From the listing below, pull each line that includes "scene".

= = = = =

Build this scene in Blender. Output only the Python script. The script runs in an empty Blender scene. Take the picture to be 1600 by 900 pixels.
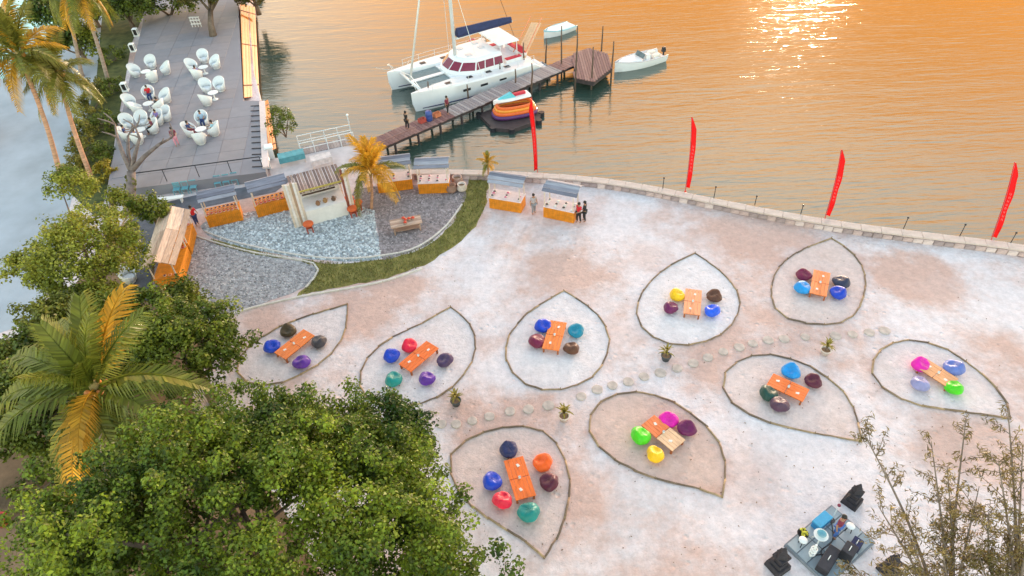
import bpy, math, random
import numpy as np
from mathutils import Vector, Matrix

rnd = random.Random(11)
nr = np.random.default_rng(11)
R = math.radians
SC = bpy.context.scene
COL = SC.collection

# ------------------------------------------------------------------ camera
CAM_H, FPX = 29.0, 1062.0
CAM_M = Matrix.Rotation(R(90 - 42), 3, 'X') @ Matrix.Rotation(R(-3), 3, 'Z')
cam_d = bpy.data.cameras.new('camera')
cam_d.sensor_width = 36
cam_d.lens = 36 * FPX / 1600
cam_d.clip_end = 8000
cam = bpy.data.objects.new('camera', cam_d)
COL.objects.link(cam)
cam.matrix_world = Matrix.Translation((0, 0, CAM_H)) @ CAM_M.to_4x4()
SC.camera = cam

# ------------------------------------------------------------------ world, sun, exposure
SUN_EL, SUN_AZ = 5.5, 23.0            # degrees above the horizon, degrees right of straight ahead
W = bpy.data.worlds.new('World')
SC.world = W
W.use_nodes = True
wn = W.node_tree
wn.nodes.clear()
wout = wn.nodes.new('ShaderNodeOutputWorld')
sky = wn.nodes.new('ShaderNodeTexSky')
sky.sky_type = 'NISHITA'
sky.sun_disc = False
sky.sun_elevation = R(SUN_EL)
sky.sun_rotation = R(SUN_AZ)
sky.air_density = 1.0
sky.dust_density = 1.6
sky.ozone_density = 0.0
bg = wn.nodes.new('ShaderNodeBackground')
bg.inputs['Strength'].default_value = 0.15
# the sunset band of the sky: orange low over the sea, widest under the sun, fading upwards
tc = wn.nodes.new('ShaderNodeTexCoord')
sep = wn.nodes.new('ShaderNodeSeparateXYZ')
wn.links.new(tc.outputs['Generated'], sep.inputs[0])
el = wn.nodes.new('ShaderNodeMapRange')
el.interpolation_type = 'SMOOTHSTEP'
el.inputs['From Min'].default_value = 0.70
el.inputs['From Max'].default_value = 0.34
wn.links.new(sep.outputs['Z'], el.inputs['Value'])
dot = wn.nodes.new('ShaderNodeVectorMath')
dot.operation = 'DOT_PRODUCT'
dot.inputs[1].default_value = (math.sin(R(SUN_AZ)), math.cos(R(SUN_AZ)), 0)
wn.links.new(tc.outputs['Generated'], dot.inputs[0])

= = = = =

▸ **WRITTEN SOLUTION**:
Build this scene in Blender. Output only the Python script. The script runs in an empty Blender scene. Take the picture to be 1600 by 900 pixels.
SC = bpy.context.scene